First created in 1976, the work is based on sensory-deprivation experiments that Turrell, Robert Irwin, and Ed Wortx conducted in 1969 for the Art and Technology program at Los Angeles County Museum of Art.

With carefully designed space and light, this piece creates the illusion of seemingly indeterminate and indefinite space filled with a tangible light substance. Visitors cannot discern any horizon or dimensions. It evokes the experience of flying disorientated through cloud and fog, or enduring whiteout conditions during a blizzard.

“I want to address the light we see in dreams and the spaces that seem to come from those dreams,” he once said.

Indeed, Turrell knows something about flying. He obtained his pilot’s license at the age of 16.

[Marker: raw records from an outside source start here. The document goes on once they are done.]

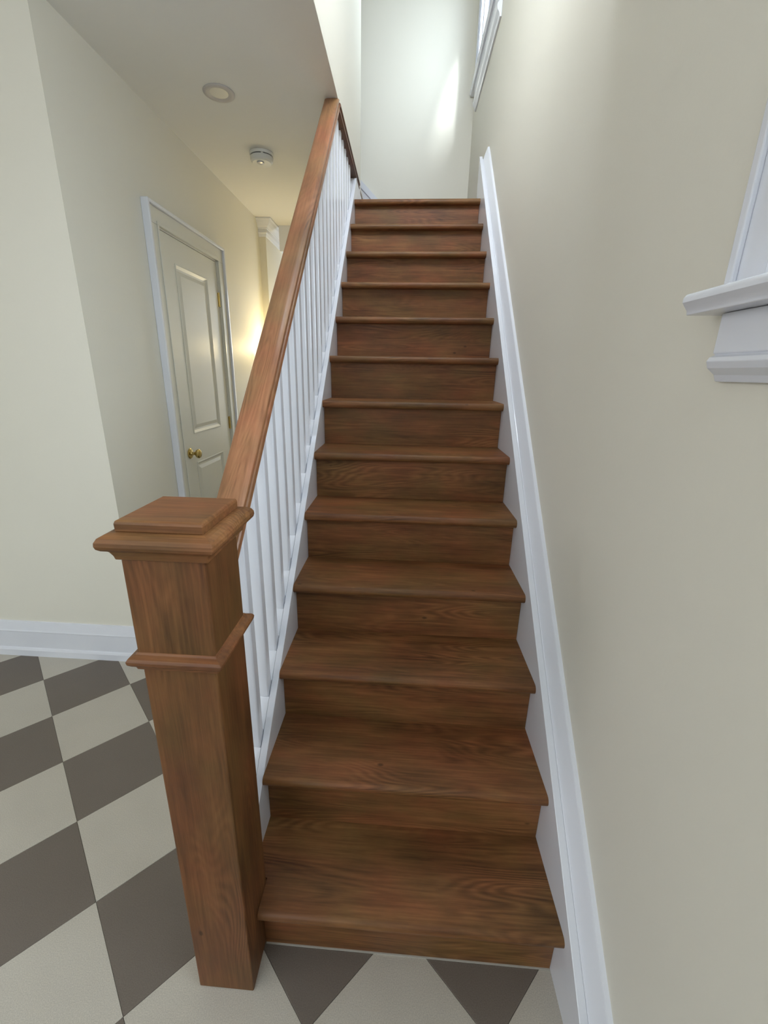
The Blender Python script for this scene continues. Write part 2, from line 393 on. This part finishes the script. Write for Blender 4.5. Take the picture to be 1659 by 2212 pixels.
# landing boards
for k in range(8):
    y0 = RUN*12+0.102+k*0.138
    MB().box(-HW if y0 < YE-0.1 else -0.45, XR-0.001, y0, min(y0+0.1365, YB), ZL-0.03, ZL).build('landing_board', WOODX, stair, bevel=0.001, origin=(0, y0, ZL))

# right skirt board and its moulding
ZRS = 0.262
def zr(y): return ZRS+SLOPE*y
poly = [(-0.255, 0.0), (-0.255, zr(-0.255)), (2.57, zr(2.57)), (2.57, ZL-0.1), (2.3, 1.9), (0.4, 0.0)]
MB().extrude(poly, 'x', HW, 0.405).build('skirt_board', WHITE, stair, bevel=0.0015)
mp_ = [(0.405, -0.03), (0.405, 0.000), (0.4075, 0.001), (0.4095, 0.008), (0.4275, 0.060), (0.4295, 0.064), (XR, 0.0655), (XR, -0.03)]
MB().rake(mp_, -0.255, 2.545, ZRS).build('skirt_moulding', WHITE, stair)
MB().box(0.405, XR, -0.255, -0.245, 0, 0.03).build('skirt_return', WHITE, stair)
# left closed stringer with channel and fillets
ZLS = 0.196
def zl(y): return ZLS+SLOPE*y
poly = [(0.0395, 0.0), (0.0395, zl(0.0395)), (2.50, zl(2.50)), (2.50, 2.0), (0.5, 0.0)]
MB().extrude(poly, 'x', -0.406, -HW).build('stringer', WHITE, stair, bevel=0.0015)
MB().rake([(-0.406, -0.30), (-0.406, -0.010), (-0.446, -0.010), (-0.446, -0.15)], 0.30, 2.50, ZLS).build('stringer_core', WHITE, stair)
MB().extrude([(0.0395, 0.0), (0.0395, zl(0.0395)-.01), (0.30, zl(0.30)-.01), (0.30, 0.0)], 'x', -0.446, -0.406).build('stringer_core', WHITE, stair)
MB().rake([(-0.446, -0.16), (-0.446, 0.0), (-0.462, 0.0), (-0.462, -0.16)], 0.0395, 2.50, ZLS).build('stringer_lip', WHITE, stair)
# white end panel between stringer top and landing corner
MB().box(-0.46, -0.387, 2.50, YE, ZL-0.2, 2.605).box(-0.46, -0.3955, 2.702, YE, 2.605, 2.6595).build('end_panel', WHITE, stair)

# ------------------------------------------------------------------ balustrade
rail = empty('stair_railing', (-0.425, 0.04, 0.22), 'sloping brown wooden handrail carried on square white balusters', 'railing')
ZRB = 0.888
half = [(0.0, 0.064), (0.018, 0.0635), (0.028, 0.061), (0.0335, 0.056), (0.0355, 0.049), (0.0345, 0.041), (0.0300, 0.036), (0.0275, 0.030), (0.0285, 0.022), (0.0325, 0.019), (0.0335, 0.014), (0.0335, 0.0)]
prof = [(-0.4245+x, z) for x, z in half]+[(-0.4245-x, z) for x, z in half[::-1][:-1]]
YRC = (ZC-0.001-ZRB)/SLOPE
rings = [[(x, 0.043, ZRB+SLOPE*0.043+dz) for x, dz in prof], [(x, (ZC-0.001-ZRB-dz)/SLOPE, ZC-0.001) for x, dz in prof]]
MB().loft(rings).build('handrail', WOODR, rail, smooth=True, origin=(-0.4245, 0.043, 0.93))
BS = 0.0957; first = 0.2245-2*BS+BS
bal_y = [first+BS*k for k in range(24)]
for k, y in enumerate(bal_y):
    y1 = y+0.033
    if y1 > 2.47: break
    x0, x1 = -0.441, -0.408
    def top(yy): return min(ZRB+SLOPE*yy+0.002, 2.6175 if y > 1.70 else ZC-0.0005)
    ring = lambda f: [(x0, y, f(y)), (x1, y, f(y)), (x1, y1, f(y1)), (x0, y1, f(y1))]
    bt = lambda yy: ZLS-0.0095+SLOPE*yy
    MB().loft([ring(bt), ring(top)]).build('baluster', WHITE, rail, bevel=0.004, origin=(-0.4245, y, bt(y)), segs=3)
    ya, yb = y1+0.0005, (y+BS-0.0005 if k < 23 else 2.5)
    yb = min(yb, 2.5)
    MB().rake([(-0.4065, -0.0098), (-0.4065, -0.001), (-0.4455, -0.001), (-0.4455, -0.0098)], ya, yb, ZLS).build('fillet', WHITE, rail)
# wooden edge trim along the bottom of the stairwell wall
ed = [(XU-0.060, 2.657), (XU+0.006, 2.657), (XU+0.010, 2.650), (XU+0.010, 2.642), (XU+0.004, 2.637), (XU+0.007, 2.630), (XU+0.006, 2.620), (XU-0.004, 2.616), (XU-0.060, 2.616)]
tg = MB().extrude(ed, 'y', 1.80, 2.70).build('edge_trim', WOODY, None, smooth=True)
tag(tg, 'slim brown wooden edge moulding under the stairwell wall above balusters', 'moulding')

# ------------------------------------------------------------------ newel post
NX, NY = -0.414, -0.0275
newel = empty('newel_post', (NX, NY, 0), 'square brown wooden newel post with stepped cap at stair foot', 'post')
MB().box(NX-0.067, NX+0.067, NY-0.067, NY+0.0665, 0.0005, 0.936).build('shaft', WOODZ, newel, bevel=0.003, origin=(NX, NY, 0))
MB().box(NX-0.070, NX+0.070, NY-0.070, NY+0.0665, 0.936, 1.142).build('upper_block', WOODZ, newel, bevel=0.003, origin=(NX, NY, 0.936))
MB().square([(0.069, 0.926), (0.073, 0.929), (0.075, 0.936), (0.080, 0.939), (0.084, 0.944), (0.085, 0.950), (0.082, 0.955), (0.077, 0.957), (0.073, 0.959), (0.0705, 0.963)], NX, NY).build('band_moulding', WOODX, newel, bevel=0.001, origin=(NX, NY, 0.94))
cap = MB().square([(0.069, 1.139), (0.077, 1.140), (0.0785, 1.147), (0.082, 1.155), (0.085, 1.158), (0.0905, 1.160), (0.0945, 1.164), (0.096, 1.169), (0.0955, 1.175), (0.092, 1.181), (0.084, 1.1855), (0.078, 1.187), (0.070, 1.187)], NX, NY+0.004)
cp_ = cap.build('cap', WOODX, newel, bevel=0.0015, origin=(NX, NY, 1.16))
MB().square([(0.0725, 1.187), (0.073, 1.200), (0.0715, 1.2045), (0.068, 1.206)], NX, NY+0.004).build('cap_plate', WOODX, cp_, bevel=0.0015, origin=(NX, NY, 1.19))

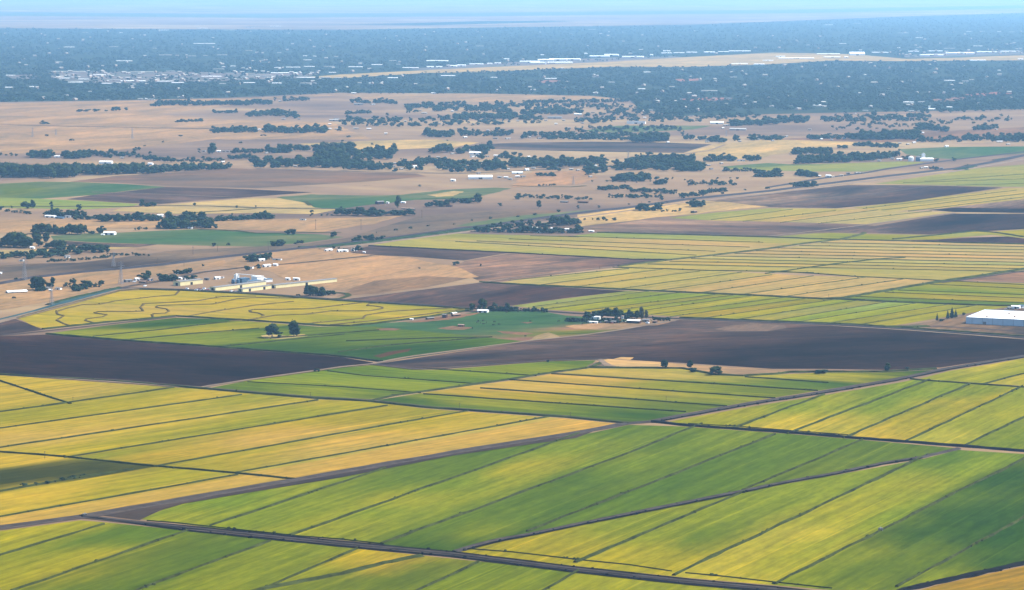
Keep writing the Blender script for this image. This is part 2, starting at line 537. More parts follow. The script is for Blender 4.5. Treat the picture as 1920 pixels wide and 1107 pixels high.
# --- right foreground
L3 = [(1083, 1053, 1400, 920), (1267, 1077, 1735, 855), (1457, 1093, 1920, 860, ), (1687, 1098, 1930, 965)]
field('rice_field', 'green and golden crop field at lower right with steep diagonal banks',
      [(853, 1038), (890, 1027), (993, 1005), (1073, 989), (1280, 947), (1397, 924), (1467, 909), (1563, 892), (1730, 861), (1797, 844), (1990, 856), (1990, 1036), (1920, 1052), (1747, 1093), (1697, 1107),
       (1560, 1107), (1280, 1083), (1073, 1061)],
      [(920, 1030, 'yg'), (1050, 1010, 'yg'), (1150, 985, 'lg'), (1200, 1000, 'lg'), (1100, 1040, 'yg'), (1200, 1040, 'yg'), (1230, 1060, 'yg'), (1300, 980, 'lg'), (1350, 960, 'lg'), (1300, 1010, 'g1'), (1450, 930, 'lg'),
       (1580, 900, 'lg'), (1400, 1040, 'y1'), (1330, 1068, 'y1'), (1500, 1000, 'y1'), (1460, 1040, 'yg'), (1620, 940, 'yg'), (1700, 905, 'yg'), (1560, 970, 'yg'), (1800, 880, 'lg'), (1660, 970, 'lg'), (1550, 1060, 'lg'),
       (1700, 1000, 'dg'), (1760, 970, 'dg'), (1820, 1010, 'dg'), (1800, 930, 'g1'), (1880, 900, 'dg'), (1600, 1050, 'lg'), (1700, 975, 'g1'), (1780, 1082, 'lg'), (1760, 1030, 'g1'), (1650, 1060, 'g1'), (1500, 1095, 'lg'), (1750, 1060, 'g1'), (1900, 1000, 'dg'), (1850, 980, 'dg'), (1850, 1060, 'dg'), (1780, 860, 'g1'), (1850, 870, 'lg')],
      dirpx=(1457, 1093, 1920, 860), cuts=L3, n=24)
levees(L3, 5.5, 1.0)
field('rice_field', 'orange ripe crop field in the bottom right corner', [(1725, 1107), (1760, 1097), (1920, 1062), (1990, 1046), (1990, 1180), (1600, 1180), (1650, 1125)], 'or_', dirpx=(1725, 1107, 1920, 1062), n=6)
ribbon('levee', 'dark bank beside the orange field in the bottom right corner', [(1650, 1122), (1697, 1106), (1747, 1095), (1830, 1077), (1920, 1056), (1990, 1040)], 8, M_DITCH, 0.8, 0.3, weeds=1.2)
# --- field right of the canal road
L4 = [(1380, 802, 1540, 742), (1480, 812, 1737, 715), (1587, 820, 1813, 723), (1700, 827, 1913, 727), (1813, 833, 1920, 783)]
field('rice_field', 'yellow green crop field at right between the canal road and the ditch',
      [(1245, 793), (1280, 786), (1413, 762), (1547, 741), (1690, 717), (1713, 712), (1730, 714), (1920, 727), (1990, 732), (1990, 853), (1813, 837), (1613, 822), (1480, 811)],
      [(1330, 790, 'yg'), (1420, 790, 'yg'), (1500, 760, 'lg'), (1560, 750, 'yg'), (1450, 800, 'y1'), (1550, 800, 'y1'), (1640, 760, 'lg'), (1700, 725, 'lg'), (1620, 810, 'y1'), (1700, 790, 'yg'), (1760, 760, 'yg'), (1800, 735, 'lg'),
       (1750, 820, 'y1'), (1830, 790, 'yg'), (1880, 750, 'yg'), (1900, 800, 'lg'), (1870, 830, 'lg'), (1650, 740, 'lg')],
      dirpx=(1587, 820, 1813, 723), cuts=L4, n=18)
levees(L4, 5.0, 1.0)
field('rice_field', 'thin wedge of ripening crop at the right edge beyond the ditch', [(1722, 711), (1780, 696), (1860, 683), (1920, 672), (1990, 660), (1990, 729), (1920, 724)],
      [(1760, 705, 'yg'), (1850, 690, 'y1'), (1900, 690, 'yg'), (1900, 715, 'y1'), (1880, 705, 'yg')], dirpx=(1847, 720, 1920, 702), cuts=[(1847, 720, 1930, 699)], n=8)
levees([(1847, 720, 1930, 699), (1713, 712, 1730, 714, 1920, 727, 1990, 732)], 6.0, 0.9)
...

As a Quaker, he registered as a conscientious objector during the Vietnam War, and ended up flying Buddhist monks out of Tibet. Turrell called it “a humanitarian mission” with “beautiful places to fly.”

His airborne experiences may have inspired his series of “skyspaces.”

He began the series of enclosed spaces open to the sky through an aperture in a roof in the 1970s.

Although the Shanghai exhibition doesn’t include any of those works, they are included in a film introduction of Turrell’s works at the museum. In the film, Turrell said that he wanted to render the experience of “letting go when visitors are gazing at the ‘sky’.”

He is a master in evoking the subtlety of emptiness.

In 1965, he received a bachelor of arts degree from Pomona College in California, majoring in perceptual psychology. He also studied mathematics, geology and astronomy.

In 1966, he enrolled in the graduate Studio Art program at the University of California’s Irvine campus, where he began creating works using light projections.

Unhappily for Shanghai art lovers, Turrell’s most iconic and monumental artwork, entitled “Roden Crater,” isn’t part of the current exhibition. It is considered the ultimate accumulation of all aspects of his thinking about light, space and perception.

Early in the 1970s, when Turrell began to consider how to take his work out into the landscape, he discovered the Roden Crater, an extinct volcano near the Painted Desert of Arizona and purchased it. During the next four decades, he designed and constructed a complex of chambers and tunnels there, transforming the extinct volcano into a multi-chambered, naked eye observatory.

Photos on the second floor of the exhibition give visitors a glimpse of the magic of light and space in “Roden Crater.”

One highlight of the current exhibition is “Wedgework,” comprised of walls angled into a discrete space so that fluorescent light sources hidden behind the partition walls slice across the room. It creates the appearance of transparent light screens.

After viewing the exhibition, visitors might begin to comprehend Turrell’s words: “I apprehend light ­­­­— I make events that shape or contain light.”

 

Meet the curator

Wang Wei, the director at Long Museum and woman responsible for mounting Turrell’s first China retrospective, answered questions from Shanghai Daily.

 

Q: What prompted you to bring Turrell to Shanghai?

A: First, because of his worldwide fame and popularity. Secondly, he is now in his 70s, which is a ripe age for a retrospective exhibition. And lastly, it is the museum’s goal to bring world masters to Shanghai.

 

Q: When was this project initiated?

A: At the beginning of last year.

 

Q: It’s said that the Long Museum broke a record in mounting this exhibition in only three months instead of the usual six. Is that true?

A: Yes, we squeezed it into three months. You know, the time difference and communications are always two big problems. The translation work and construction of the space all take time. Many of our museum staff worked from eight in the morning until 1am the next day. Without their efforts, this exhibition would have been impossible.

 

Q: How many of Turrell’s works did the Long collect?

A: Only one. “Ganzfield” on the first floor.

 

Q: What other major exhibitions are on the museum’s calendar?

A: This is the year of sculpture at the museum, so we have Zhan Wang and Xiang Jing on the list. In 2018, we will have a retrospective exhibition for Gerhard Richter. We are also considering an exhibition of Anthony Gomley in the future. In the realm of traditional art, we also will have Buddhist statues and Thangka exhibitions.